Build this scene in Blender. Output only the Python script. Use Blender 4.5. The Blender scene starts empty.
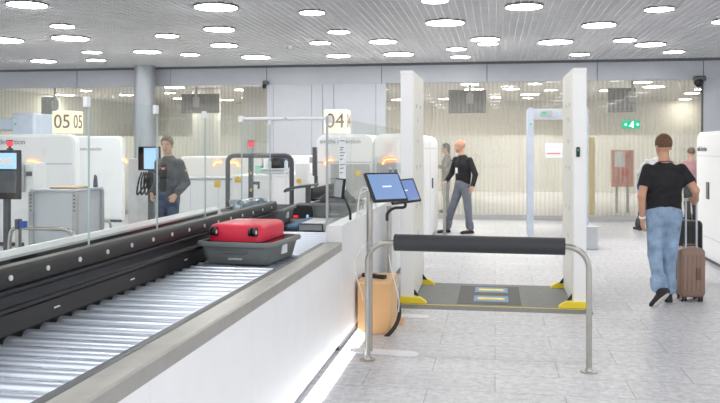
import bpy, bmesh, math, random
import numpy as np
from mathutils import Vector, Matrix
random.seed(7)
PI = math.pi
SC = bpy.context.scene
COL = SC.collection

# ------------------------------------------------------------------ camera model
F = 810.0; HZ = 147.0; CH = 1.63; VPX = 495.0
TH = math.atan((VPX - 360.0) / F); CO = math.cos(TH); SI = math.sin(TH)
def at_d(px, py, d):
    xc = (px - 360.0) * d / F
    return Vector((xc * CO - d * SI, xc * SI + d * CO, CH - (py - HZ) * d / F))
def X_at(px, Y):
    k = (px - VPX) * CO / F
    return k * Y * CO / (1 + k * SI)
def depth(X, Y): return -X * SI + Y * CO
def at_Y(px, py, Y):
    X = X_at(px, Y); d = depth(X, Y)
    return Vector((X, Y, CH - (py - HZ) * d / F))
def on_z(px, py, z):
    d = (CH - z) * F / (py - HZ)
    return at_d(px, py, d)

cam = bpy.data.cameras.new('camera'); camo = bpy.data.objects.new('camera', cam); COL.objects.link(camo)
camo.location = (0, 0, CH); camo.rotation_euler = (PI / 2, 0, TH)
cam.sensor_width = 36; cam.sensor_fit = 'HORIZONTAL'; cam.lens = 36 * F / 720
cam.shift_y = -(201.5 - HZ) / 720; cam.clip_end = 200
SC.camera = camo

# ------------------------------------------------------------------ materials
def mat(name, col, rough=0.5, metal=0.0, emit=0.0, noise=0.05, scale=6.0, spec=0.5, bump=0.0, ecol=None):
    m = bpy.data.materials.new(name); m.use_nodes = True
    nt = m.node_tree; b = nt.nodes['Principled BSDF']
    b.inputs['Roughness'].default_value = rough; b.inputs['Metallic'].default_value = metal
    b.inputs['Specular IOR Level'].default_value = spec
    c = (col[0], col[1], col[2], 1)
    tc = nt.nodes.new('ShaderNodeTexCoord'); n = nt.nodes.new('ShaderNodeTexNoise')
    n.inputs['Scale'].default_value = scale; n.inputs['Detail'].default_value = 3
    nt.links.new(tc.outputs['Object'], n.inputs['Vector'])
    r = nt.nodes.new('ShaderNodeValToRGB')
    r.color_ramp.elements[0].position = 0.3; r.color_ramp.elements[1].position = 0.7
    r.color_ramp.elements[0].color = tuple(max(0, v * (1 - noise)) for v in col[:3]) + (1,)
    r.color_ramp.elements[1].color = tuple(min(1, v * (1 + noise)) for v in col[:3]) + (1,)
    nt.links.new(n.outputs['Fac'], r.inputs['Fac']); nt.links.new(r.outputs['Color'], b.inputs['Base Color'])
    if emit:
        e = ecol or col
        b.inputs['Emission Color'].default_value = (e[0], e[1], e[2], 1); b.inputs['Emission Strength'].default_value = emit
    if bump:
        bp = nt.nodes.new('ShaderNodeBump'); bp.inputs['Strength'].default_value = bump; bp.inputs['Distance'].default_value = 0.01
        nt.links.new(n.outputs['Fac'], bp.inputs['Height']); nt.links.new(bp.outputs['Normal'], b.inputs['Normal'])
    return m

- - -

### WORK TO DO
Reproduce all of the material above word for word. Omit the pictures.

### EXERCISE SOLUTION
Build this scene in Blender. Output only the Python script. Use Blender 4.5. The Blender scene starts empty.
import bpy, bmesh, math, random
import numpy as np
from mathutils import Vector, Matrix
random.seed(7)
PI = math.pi
SC = bpy.context.scene
COL = SC.collection

# ------------------------------------------------------------------ camera model
F = 810.0; HZ = 147.0; CH = 1.63; VPX = 495.0
TH = math.atan((VPX - 360.0) / F); CO = math.cos(TH); SI = math.sin(TH)
def at_d(px, py, d):
    xc = (px - 360.0) * d / F
    return Vector((xc * CO - d * SI, xc * SI + d * CO, CH - (py - HZ) * d / F))
def X_at(px, Y):
    k = (px - VPX) * CO / F
    return k * Y * CO / (1 + k * SI)
def depth(X, Y): return -X * SI + Y * CO
def at_Y(px, py, Y):
    X = X_at(px, Y); d = depth(X, Y)
    return Vector((X, Y, CH - (py - HZ) * d / F))
def on_z(px, py, z):
    d = (CH - z) * F / (py - HZ)
    return at_d(px, py, d)

cam = bpy.data.cameras.new('camera'); camo = bpy.data.objects.new('camera', cam); COL.objects.link(camo)
camo.location = (0, 0, CH); camo.rotation_euler = (PI / 2, 0, TH)
cam.sensor_width = 36; cam.sensor_fit = 'HORIZONTAL'; cam.lens = 36 * F / 720
cam.shift_y = -(201.5 - HZ) / 720; cam.clip_end = 200
SC.camera = camo

# ------------------------------------------------------------------ materials
def mat(name, col, rough=0.5, metal=0.0, emit=0.0, noise=0.05, scale=6.0, spec=0.5, bump=0.0, ecol=None):
    m = bpy.data.materials.new(name); m.use_nodes = True
    nt = m.node_tree; b = nt.nodes['Principled BSDF']
    b.inputs['Roughness'].default_value = rough; b.inputs['Metallic'].default_value = metal
    b.inputs['Specular IOR Level'].default_value = spec
    c = (col[0], col[1], col[2], 1)
    tc = nt.nodes.new('ShaderNodeTexCoord'); n = nt.nodes.new('ShaderNodeTexNoise')
    n.inputs['Scale'].default_value = scale; n.inputs['Detail'].default_value = 3
    nt.links.new(tc.outputs['Object'], n.inputs['Vector'])
    r = nt.nodes.new('ShaderNodeValToRGB')
    r.color_ramp.elements[0].position = 0.3; r.color_ramp.elements[1].position = 0.7
    r.color_ramp.elements[0].color = tuple(max(0, v * (1 - noise)) for v in col[:3]) + (1,)
    r.color_ramp.elements[1].color = tuple(min(1, v * (1 + noise)) for v in col[:3]) + (1,)
    nt.links.new(n.outputs['Fac'], r.inputs['Fac']); nt.links.new(r.outputs['Color'], b.inputs['Base Color'])
    if emit:
        e = ecol or col
        b.inputs['Emission Color'].default_value = (e[0], e[1], e[2], 1); b.inputs['Emission Strength'].default_value = emit
    if bump:
        bp = nt.nodes.new('ShaderNodeBump'); bp.inputs['Strength'].default_value = bump; bp.inputs['Distance'].default_value = 0.01
        nt.links.new(n.outputs['Fac'], bp.inputs['Height']); nt.links.new(bp.outputs['Normal'], b.inputs['Normal'])
    return m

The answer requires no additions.